Milton Cunha: Dona Zica, centenário Ashanti
Desta linhagem nasceu Eusébia, afilhada de Cabocla e filha de Gertrudes. Nomes engraçados para o fogo da resistência que ardia naqueles peitos chamados Ashanti (mulher forte da África). Por isso a madrinha trocou rapidamente o nome de Eusébia pelo título de nobreza “Zica”, segurou o cajado das candaces e bateu na têmpora da negrinha, exclamando: “Vai Zica, vai ser referência de vida...”
Um dia foi ao baile e Cartola encontrou seu sapatinho de palha da costa: o príncipe era músico perturbado pela exclusão social, e cabia à Cinderela segurar o tranco do mágico compositor, porque a Estação Primeira era o palácio festivo da dupla predestinada. Germinal do samba, síntese da realeza; que recebeu nos salões do Zicartola toda a corte de bambas do ziriguidum, em noites memoráveis.

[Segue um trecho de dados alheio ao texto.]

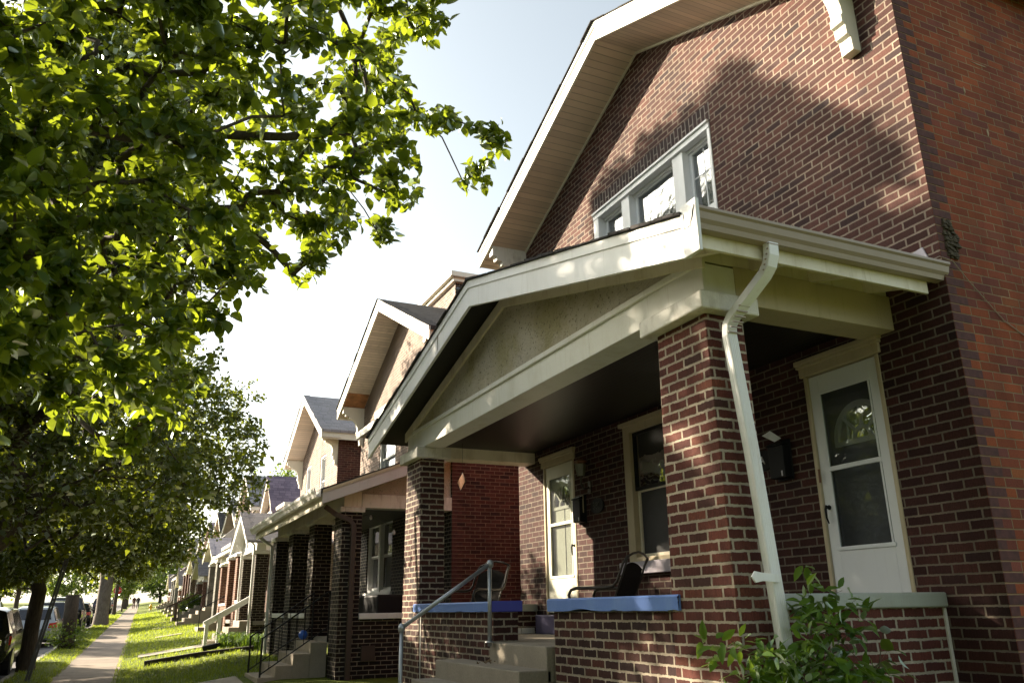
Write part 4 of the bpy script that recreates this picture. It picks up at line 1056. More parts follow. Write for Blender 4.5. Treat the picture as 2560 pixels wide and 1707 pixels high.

O grito fino da Deusa quando saía o resultado dos Desfiles. O lenço brilhoso amarrado sobre os brancos cabelos. Os peripaques, os arroubos de amor em feijoada verde e rosa. Uma energia de liderança de negras mulheres sambistas, que paira sobre o breque e o rufar dos tambores, tanto na velha África quanto na Sapucaí. Agora que se aproxima o centenário de nascimento da nobre Zica, percebo que ela refez em sua existência toda a trajetória incansável da diáspora, que trouxe o mistério da eterna superação para as verdejantes colinas da Guanabara.